The White Wash House and the mentally challenged Presidunce at the helm doesn’t see a down side to this. His point of view is that they are all brown skinned Moslems so they are all insurgents anyway interfering with getting the oil. US troop casualties are down so the sheeple in the US will be happy and the pilots get in practice for their next big mission, Iran.

  • BTW, I’m glad US casualties are down, but I think we should get out of the civil war we have unleashed there not bomb indiscriminately creating more generations of people that want to seek revenge. Some people take “an eye for an eye” literally.

  • It’s easy, under the comfortable blanket of ignorance here in this country, to divide everyone in Iraq into “the troops” and “the bad guys”. I rather doubt the black-hat, white-hat division of early cowboy movies mirrors reality (not that any of us has a clue about reality anymore, thanks to Bush’s censorship of the news, coupled with TeeVee induced public apathy).

    If we could muster 40 votes out of our Senate majority, we could dramatically lower casualties, on all sides, by simply not providing funds for any further Bush ego-strokes. The Democratic majority leaders know this but are too cowardly to exercise leadership. Reid and Pelosi would prefer to avoid individual filibusters (Dodd) and insulting-though-true congressional commentary (Stark).

    I’d like to know what percent of campaign contributions to leading congressional Democrats comes from corporations which profit from ongoing warfare.

  • “The U.S. Army’s field manual on counterinsurgency, which Gen. Petraeus supervised shortly before he returned to Iraq, makes the point explicitly: ‘An air strike can cause collateral damage that turns people against the host-nation government ‘”

    Isn’t that the same FM that says you need overwhelming ground forces to ensure security in a counter-insurgency operation?

    And Gen.
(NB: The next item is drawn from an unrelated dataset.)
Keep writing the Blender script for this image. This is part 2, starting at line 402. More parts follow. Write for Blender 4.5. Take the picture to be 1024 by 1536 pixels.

Petraeus helped write that part, too?

    Reminds me of the old Soviet maxim:

    “One of the serious problems in planning against American doctrine that the Americans do not read their manuals nor do they feel any obligations to follow their doctrine.”

  • Considering how deadly 2007 has been, it’s heartening to see the decline.

    Oh, so maybe all we have to do to keep deaths down to 29 a month is fly over 1200 sorties a year and keep the whole Army and Marine Corps in Iraq and Afghanistan permanently.

    Dumb liberals.

  • Airstrikes are a big help. They certainly are not in any form a catch all, but they save lives: Our troops. War sucks. Best thing to do is not to wage unnecessary war.

  • “An air strike can cause collateral damage that turns people against the host-nation government and provides insurgents with a major propaganda victory. Even when justified under the law of war, bombings that result in civilian casualties can bring media coverage that works to the insurgents’ benefits.“

    Might be nice if he added that the senseless slaughter of civilians and their property is, in and of itself, unfortunate.

    The “law of war?” I thought by international law the invasion and occupation of Iraq was illegal in its entirety.

    Why aren’t the Democrats demanding all the facts about those permanent bases we’ve been hearing about all these years? And why do we need the world’s largest embassy in Iraq?

  • “Every time a bell rings an angel gets his wings. ” Zuzu Bailey in It’s a Wonderful Life.

    “Every time a bomb drops in Iraq a new insurgent is born.” Me.

  • This is a hopeful sign.
    Nixon ramped up bombing right before he withdrew from our nation;’s first quagmiore war.

    I recall casualties soared when generals like Rumsfeld insisted the way to win hearts and minds was for soldiers to get out of their vehicles and meet with the Iraqis face to face,.
    Then there followed nothing but news of soldiers killed by roadside IEDs, hinting they’d climbed back in their vehicles and now THIS.

    I am concluding the soldiers aren’t even driving anymore and are hunkered down letting the air support take pot shots.

    This may be entirely wrong, but the approach would give cover for a White House wishing to lower the body bags in order to justify a longer stay because of the “progress.”

  • This is the old Kissinger strategy that Nixon used to extract us from Vietnam. It is basically a fighting retreat.

    What Nixon and Kissinger had the Pentagon do, is immediately start drawing down troops on the ground, but stepping up a ferocious bombing campaign (Cambodia, anyone?) basically to cover our multi-year-long retreat, so we could get the fuck out of there without a rout. By the time Kerry gave his rousing speech before the Senate in 1971, the number of U.S. troops in Vietnam was down dramatically from its peak in 1968 during the Chicago convention. An orderly retreat is a logistical nightmare and it takes a long time.

    It’s a military tactic that dates back well before air warfare, to the cannon days, and it’s also a political tactic. It makes us look “strong” like we’re fighting aggressively, but behind all the smoke and explosions we are making an orderly exit (a “rearward assault”). The heavy fire (in this case, from the air) makes it possible for us to retreat safely without the enemy chasing after us and massacring us. Again, I’m pretty sure this is an ancient bit of military strategy, nothing new here.

    I think this occupation is over and even Bush/Cheney and their flunky Petraeus know it is a clusterfuck.

  • Right. Let’s make like NATO in Afghanistan, and bomb civilians regularly in high numbers. That will win hearts and minds all right.